--- START OF RECORD SET ---
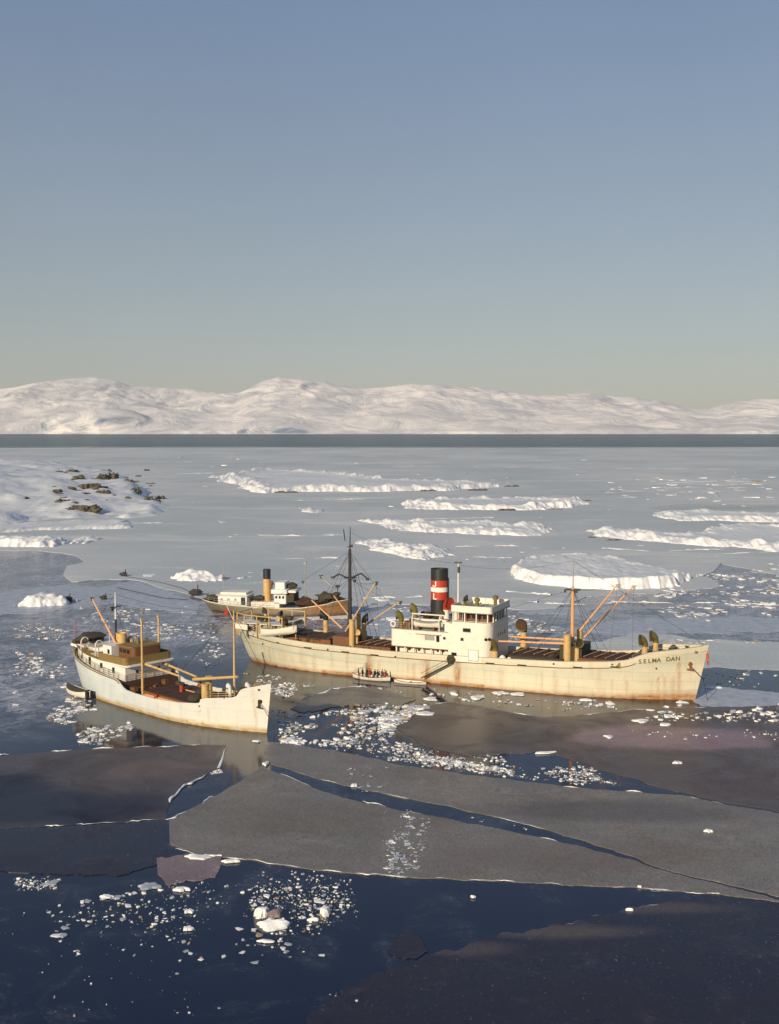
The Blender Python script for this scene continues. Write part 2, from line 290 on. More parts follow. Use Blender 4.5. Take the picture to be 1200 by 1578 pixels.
# ------------------------------------------------------------------ mesh helper
class MB:
    def __init__(s): s.v = []; s.f = []; s.mi = []; s.cur = 0; s.comp = []
    def add(s, vs, fs):
        o = len(s.v); s.comp.append((o, len(s.f))); s.v += [tuple(v) for v in vs]; s.f += [tuple(i + o for i in f) for f in fs]; s.mi += [s.cur] * len(fs); return s
    def box(s, c, d, rz=0, rx=0, ry=0):
        M = Matrix.Translation(c) @ Matrix.Rotation(rz, 4, 'Z') @ Matrix.Rotation(ry, 4, 'Y') @ Matrix.Rotation(rx, 4, 'X')
        vs = [M @ Vector((sx * d[0] / 2, sy * d[1] / 2, sz * d[2] / 2)) for sz in (-1, 1) for sy in (-1, 1) for sx in (-1, 1)]
        return s.add(vs, [(0, 2, 3, 1), (4, 5, 7, 6), (0, 1, 5, 4), (2, 6, 7, 3), (0, 4, 6, 2), (1, 3, 7, 5)])
    def tube(s, a, b, r, r2=None, n=10, cap=True):
        a, b = Vector(a), Vector(b); r2 = r if r2 is None else r2
        z = (b - a).normalized(); x = z.orthogonal().normalized(); y = z.cross(x)
        vs = []
        for p_, q in ((a, r), (b, r2)):
            for i in range(n):
                t = 2 * math.pi * i / n; vs.append(p_ + (x * math.cos(t) + y * math.sin(t)) * q)
        fs = [(i, (i + 1) % n, n + (i + 1) % n, n + i) for i in range(n)]
        if cap: fs += [tuple(range(n - 1, -1, -1)), tuple(range(n, 2 * n))]
        return s.add(vs, fs)
    def path(s, pts, r, n=6):
        for a, b in zip(pts[:-1], pts[1:]):
            if (Vector(b) - Vector(a)).length > 1e-4: s.tube(a, b, r, n=n)
        return s
    def rings(s, rs, closed=True, cap=True):
        n = len(rs[0]); vs = [v for r_ in rs for v in r_]; fs = []
        for k in range(len(rs) - 1):
            for i in range(n if closed else n - 1):
                j = (i + 1) % n; fs.append((k * n + i, k * n + j, (k + 1) * n + j, (k + 1) * n + i))
        if cap and closed: fs += [tuple(range(n - 1, -1, -1)), tuple(range((len(rs) - 1) * n, len(rs) * n))]
        return s.add(vs, fs)
    def prism(s, pts, z0, z1):
        """vertical prism; z0/z1 numbers or functions of (x,y)"""
        g = lambda z, q: z(q[0], q[1]) if callable(z) else z
        return s.rings([[(q[0], q[1], g(z0, q)) for q in pts], [(q[0], q[1], g(z1, q)) for q in pts]])
    def lathe(s, c, prof, n=16):
        c = Vector(c)
        return s.rings([[c + Vector((r_ * math.cos(2 * math.pi * i / n), r_ * math.sin(2 * math.pi * i / n), z)) for i in range(n)] for r_, z in prof])
    def torus(s, c, R_, r_, axis='Y', n=16, m=6):
        c = Vector(c); rs = []
        for i in range(n + 1):
            t = 2 * math.pi * i / n; ring = []
            for j in range(m):
                u = 2 * math.pi * j / m; q = R_ + r_ * math.cos(u); h = r_ * math.sin(u)
                v = Vector((q * math.cos(t), h, q * math.sin(t))) if axis == 'Y' else Vector((q * math.cos(t), q * math.sin(t), h))
                ring.append(c + v)
            rs.append(ring)
        return s.rings(rs, cap=False)
    def blob(s, c, d, n=10, m=6, rough=0.15, seed=0):
        c = Vector(c); rs = []
        for k in range(m + 1):
            ph = math.pi * (k + 0.001) / (m + 0.002) - math.pi / 2; ring = []
            for i in range(n):
                t = 2 * math.pi * i / n
                v = Vector((math.cos(ph) * math.cos(t), math.cos(ph) * math.sin(t), math.sin(ph)))
                q = 1 + rough * noise.noise(v * 1.9 + Vector((seed * 3.7, seed, 0)))* 2
                ring.append(c + Vector((v.x * d[0] / 2 * q, v.y * d[1] / 2 * q, v.z * d[2] / 2 * q)))
            rs.append(ring)
        return s.rings(rs)
    def build(s, name, mat, parent=None, smooth=False, loc=None):
        me = bpy.data.meshes.new(name); me.from_pydata(s.v, [], s.f); me.update()
        mats = mat if isinstance(mat, (list, tuple)) else [mat]
        for q in mats: me.materials.append(MATS[q])
        if len(mats) > 1: me.polygons.foreach_set('material_index', s.mi)
        if smooth is True: me.polygons.foreach_set('use_smooth', [True] * len(me.polygons))
        o = bpy.data.objects.new(name, me); COL.objects.link(o)
        if smooth == 'auto':
            me.polygons.foreach_set('use_smooth', [True] * len(me.polygons))
            bm = bmesh.new(); bm.from_mesh(me); 
            for e in bm.edges:
                if len(e.link_faces) == 2 and e.calc_face_angle(0) > R(38): e.smooth = False
            bmesh.ops.recalc_face_normals(bm, faces=bm.faces); bm.to_mesh(me); bm.free()
        if parent: o.parent = parent
        if loc is not None: o.location = loc
        return o
def tag(o, label, cat, group=None, kind=None):
    if label: o['label'] = label
    if cat: o['category'] = cat
    if group: o['group'] = group
    if kind: o['kind'] = kind
    return o
def empty(name, loc, rz, label, cat, group=None):
    o = bpy.data.objects.new(name, None); COL.objects.link(o); o.location = loc; o.rotation_euler = (0, 0, rz)
    o.empty_display_size = 0.5
    return tag(o, label, cat, group)

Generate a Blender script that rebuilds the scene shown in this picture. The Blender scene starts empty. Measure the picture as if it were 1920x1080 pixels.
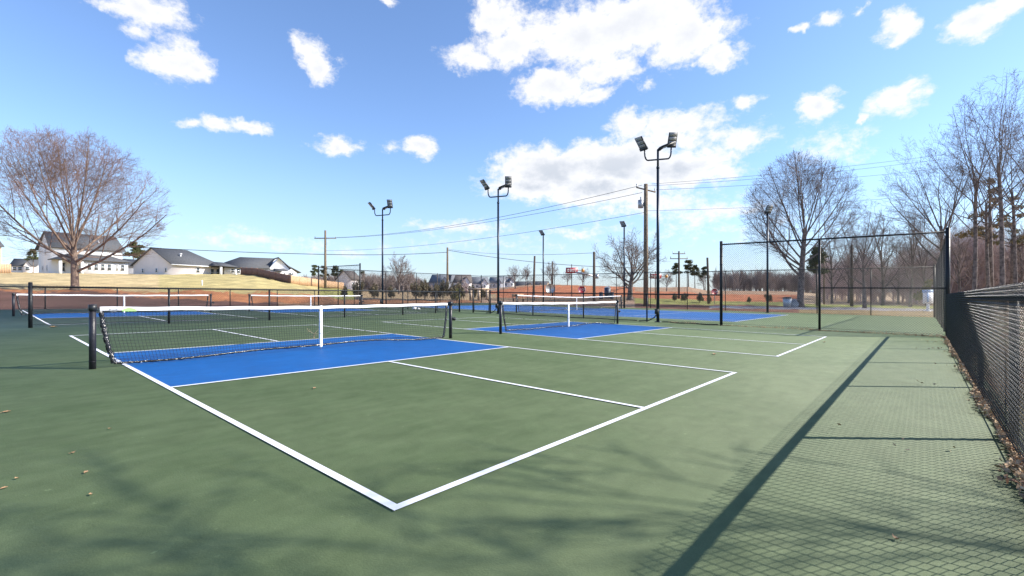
import bpy, math, random
import numpy as np
from mathutils import Vector, Matrix
R_ = math.radians
# ------------------------------------------------------------------ base
sc = bpy.context.scene
COL = sc.collection
F = 879.2; CX, CY, CZ = -1.455, -2.105, 1.169; YAW = .72; SL = -0.0117; HY = 549.0
FW = (math.cos(YAW), math.sin(YAW)); RT = (math.sin(YAW), -math.cos(YAW))

def gz(x, y):                       # the slab of the courts drains at about one per cent
    return SL*((x-CX)*RT[0]+(y-CY)*RT[1])
def at(px, d):                      # survey bearing + distance -> plan position
    a = (px-960)/F
    return CX+d*(FW[0]+RT[0]*a), CY+d*(FW[1]+RT[1]*a)
def pxd(x, y):
    dx, dy = x-CX, y-CY
    t = dx*FW[0]+dy*FW[1]; a = dx*RT[0]+dy*RT[1]
    return t, a
SURV = [
 (-300, 22, [(34,548),(40,541),(80,512),(160,510),(600,535)]),
 (0, 26, [(34,550),(39,541),(80,512),(160,510),(600,535)]),
 (200, 29, [(36,553),(40,544),(82,514),(160,514),(600,535)]),
 (400, 33, [(40,562),(46,544),(88,514),(160,515),(600,535)]),
 (480, 36, [(42,567),(50,545),(88,515),(160,520),(600,537)]),
 (560, 39, [(46,569),(54,549),(85,531),(130,532),(600,540)]),
 (640, 43, [(55,564),(70,553),(100,540),(200,543),(600,545)]),
 (720, 47, [(60,562),(75,558),(150,551),(300,547),(600,547)]),
 (860, 54, [(70,560),(110,554),(200,546),(260,543),(600,546)]),
 (920, 54, [(70,560),(100,555),(150,548),(190,541),(600,543)]),
 (980, 53, [(75,560),(100,553),(140,541),(180,535),(600,541)]),
 (1040, 51, [(70,562),(95,552),(130,541),(170,533),(600,541)]),
 (1120, 48, [(65,563),(90,552),(130,541),(170,535.5),(600,543)]),
 (1220, 46, [(60,566),(85,556),(120,546),(160,539),(600,543)]),
 (1290, 45, [(58,568),(80,558),(120,546),(150,538),(600,543)]),
 (1325, 45, [(58,570),(80,562),(120,551),(150,545),(600,545)]),
 (1480, 50, [(60,571),(75,566),(110,554),(150,547),(600,546)]),
 (1620, 52, [(62,572),(80,567),(150,560),(600,553)]),
 (1780, 50, [(62,574),(80,570),(150,564),(600,555)]),
 (2300, 45, [(60,576),(80,572),(150,566),(600,556)]),
]
DG = np.array([0,10,20,25,28,31,34,37,40,43,46,50,54,58,62,68,75,82,90,100,110,120,130,140,150,165,180,200,230,260,300,400,500,600,900,1500,3000.])
def _colz():
    tab = []
    for px, d0, nodes in SURV:
        a = (px-960)/F
        dd = [0, d0]; zz = [0, SL*a*d0]
        for d, y in nodes: dd.append(d); zz.append(CZ+(HY-y)*d/F)
        dd += [1500, 3000]; zz += [CZ+(HY-548)*1500/F, 3]
        tab.append(np.interp(DG, dd, zz))
    return np.array(tab)
CZT = _colz(); CPX = np.array([s[0] for s in SURV], float)
def tz(px, d):
    px = min(max(px, -300), 2300); d = min(max(d, 0), 2999)
    i = int(np.searchsorted(CPX, px)-1); i = min(max(i, 0), len(CPX)-2)
    w = (px-CPX[i])/(CPX[i+1]-CPX[i])
    return float((1-w)*np.interp(d, DG, CZT[i])+w*np.interp(d, DG, CZT[i+1]))
def polar(x, y):
    t, a = pxd(x, y); R = math.hypot(t, a); th = math.atan2(a, t)
    lo, hi = math.atan((-300-960)/F), math.atan((2300-960)/F)
    thc = min(max(th, lo), hi)
    return 960+F*math.tan(thc), R*math.cos(thc), th
def terr(x, y):
    px, d, th = polar(x, y)
    z = tz(px, d)
    k = min(max((abs(th)-1.1)/.7, 0), 1)
    return z*(1-k)+gz(x, y)*k if k > 0 else z
# ------------------------------------------------------------------ mesh helpers
class MB:
    def __init__(s): s.V = []; s.Fq = []; s.n = 0; s.Ft = []; s.pv = []; s.sg = []
    def add(s, V, Fq=None, Ft=None):
        V = np.asarray(V, float).reshape(-1, 3)
        if Fq is not None and len(Fq): s.Fq.append(np.asarray(Fq, int).reshape(-1, 4)+s.n)
        if Ft is not None and len(Ft): s.Ft.append(np.asarray(Ft, int).reshape(-1, 3)+s.n)
        s.V.append(V); s.n += len(V); return s
    def box(s, c, sx, sy, sz, rz=0, M=None):
        v = np.array([[x*sx/2, y*sy/2, z*sz/2] for x in (-1,1) for y in (-1,1) for z in (-1,1)])
        if M is not None: v = v@np.array(M.to_3x3()).T
        elif rz:
            cs, sn = math.cos(rz), math.sin(rz)
            v = np.c_[v[:,0]*cs-v[:,1]*sn, v[:,0]*sn+v[:,1]*cs, v[:,2]]
        v = v+np.array(c)
        f = [[0,1,3,2],[4,6,7,5],[0,4,5,1],[2,3,7,6],[0,2,6,4],[1,5,7,3]]
        return s.add(v, f)
    def seg(s, a, b, ra, rb=None):
        s.sg.append((*a, *b, ra, ra if rb is None else rb))
    def segs(s, n):                 # flush the pending segments as n-sided prisms
        if not s.sg: return s
        A = np.array(s.sg, float); s.sg = []
        return s.segarr(A, n)
    def segarr(s, A, n):
        a, b, ra, rb = A[:, :3], A[:, 3:6], A[:, 6:7], A[:, 7:8]
        d = b-a; L = np.linalg.norm(d, axis=1, keepdims=True); d = d/np.maximum(L, 1e-9)
        h = np.where(np.abs(d[:, 2:3]) > .9, np.array([[1., 0, 0]]), np.array([[0, 0, 1.]]))
        u = np.cross(d, h); u /= np.linalg.norm(u, axis=1, keepdims=True); w = np.cross(d, u)
        m = len(A); V = np.zeros((m, 2*n, 3))
        for k in range(n):
            an = 2*math.pi*k/n
            o = u*math.cos(an)+w*math.sin(an)
            V[:, k] = a+o*ra; V[:, n+k] = b+o*rb
        f = np.array([[k, (k+1) % n, n+(k+1) % n, n+k] for k in range(n)])
        Fq = (f[None]+(np.arange(m)*2*n)[:, None, None]).reshape(-1, 4)
        return s.add(V.reshape(-1, 3), Fq)
    def tube(s, pts, radii, n=8, cap=True):
        P = [Vector(p) for p in pts]; m = len(P)
        if not hasattr(radii, '__len__'): radii = [radii]*m
        V = []; prev = None
        for i in range(m):
            t = (P[min(i+1, m-1)]-P[max(i-1, 0)]).normalized()
            if prev is None:
                h = Vector((0,0,1)) if abs(t.z) < .9 else Vector((1,0,0)); u = t.cross(h).normalized()
            else:
                u = (prev-t*prev.dot(t)).normalized()
            prev = u; w = t.cross(u)
            for k in range(n):
                an = 2*math.pi*k/n
                V.append(P[i]+(u*math.cos(an)+w*math.sin(an))*radii[i])
        Fq = [[i*n+k, i*n+(k+1) % n, (i+1)*n+(k+1) % n, (i+1)*n+k] for i in range(m-1) for k in range(n)]
        Ft = []
        if cap:
            c0 = len(V); V.append(P[0]); V.append(P[-1])
            for k in range(n):
                Ft.append([c0, (k+1) % n, k]); Ft.append([c0+1, (m-1)*n+k, (m-1)*n+(k+1) % n])
        return s.add([tuple(v) for v in V], Fq, Ft)
    def cyl(s, x, y, z0, z1, r, n=10, r2=None):
        return s.tube([(x, y, z0), (x, y, z1)], [r, r if r2 is None else r2], n)
    def sphere(s, c, r, n=8, sq=1):
        V = []; Fq = []
        for i in range(n+1):
            ph = math.pi*i/n
            for j in range(2*n):
                th = math.pi*j/n
                V.append((c[0]+r*math.sin(ph)*math.cos(th), c[1]+r*math.sin(ph)*math.sin(th), c[2]+r*sq*math.cos(ph)))
        for i in range(n):
            for j in range(2*n):
                Fq.append([i*2*n+j, (i+1)*2*n+j, (i+1)*2*n+(j+1) % (2*n), i*2*n+(j+1) % (2*n)])
        return s.add(V, Fq)
    def poly(s, pts):               # one n-gon as fan
        n = len(pts); return s.add(pts, [list(range(4))] if n == 4 else None, None if n == 4 else [[0, i, i+1] for i in range(1, n-1)])
    def mesh(s, name, mat, smooth=False):
        V = np.concatenate(s.V) if s.V else np.zeros((0, 3))
        Fq = np.concatenate(s.Fq) if s.Fq else np.zeros((0, 4), int)
        Ft = np.concatenate(s.Ft) if s.Ft else np.zeros((0, 3), int)
        me = bpy.data.meshes.new(name)
        me.vertices.add(len(V)); me.vertices.foreach_set('co', V.astype(np.float32).ravel())
        nl = len(Fq)*4+len(Ft)*3
        me.loops.add(nl); me.polygons.add(len(Fq)+len(Ft))
        me.loops.foreach_set('vertex_index', np.concatenate([Fq.ravel(), Ft.ravel()]).astype(np.int32))
        ls = np.concatenate([np.arange(len(Fq))*4, len(Fq)*4+np.arange(len(Ft))*3]).astype(np.int32)
        me.polygons.foreach_set('loop_start', ls)
        me.update(calc_edges=True); me.validate()
        if smooth: me.polygons.foreach_set('use_smooth', [True]*len(me.polygons))
        me.materials.append(mat)
        return me
    def build(s, name, mat, parent=None, smooth=False, loc=None):
        o = bpy.data.objects.new(name, s.mesh(name, mat, smooth)); COL.objects.link(o)
        if parent is not None: o.parent = parent
        if loc is not None: o.location = loc
        return o
def tag(o, label=None, cat=None, group=None, kind=None):
    if label: o['label'] = label
    if cat: o['category'] = cat
    if group: o['group'] = group
    if kind: o['kind'] = kind
    return o
def thing(name, label, cat, loc=(0,0,0), rz=0, group=None):
    o = bpy.data.objects.new(name, None); COL.objects.link(o)
    o.location = loc; o.rotation_euler = (0, 0, rz); o.empty_display_size = .2
    return tag(o, label, cat, group)
def copy_tree(o, parent=None):
    c = o.copy(); COL.objects.link(c)
    if parent is not None: c.parent = parent
    for ch in list(o.children): copy_tree(ch, c)
    return c
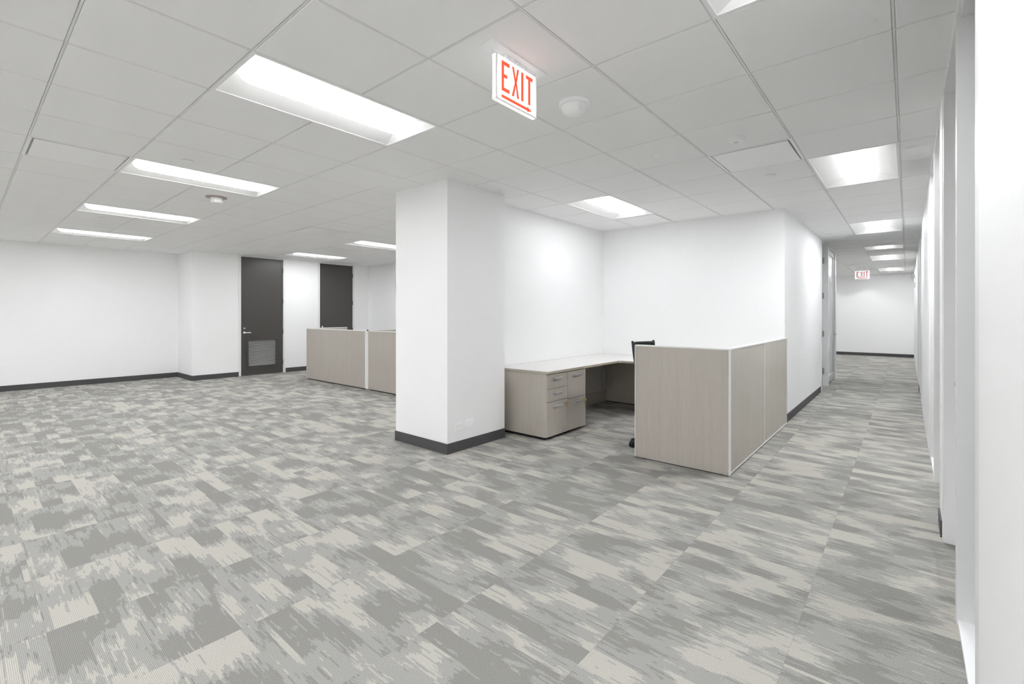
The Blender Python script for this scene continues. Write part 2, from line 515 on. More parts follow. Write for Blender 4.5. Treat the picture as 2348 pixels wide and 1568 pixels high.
--- END OF RECORD SET ---
◆ TASK ◆
Within the listing above, work out how many lines contain the string "part", and reply with that number only.

◆ ANSWER TO THIS EXERCISE ◆
2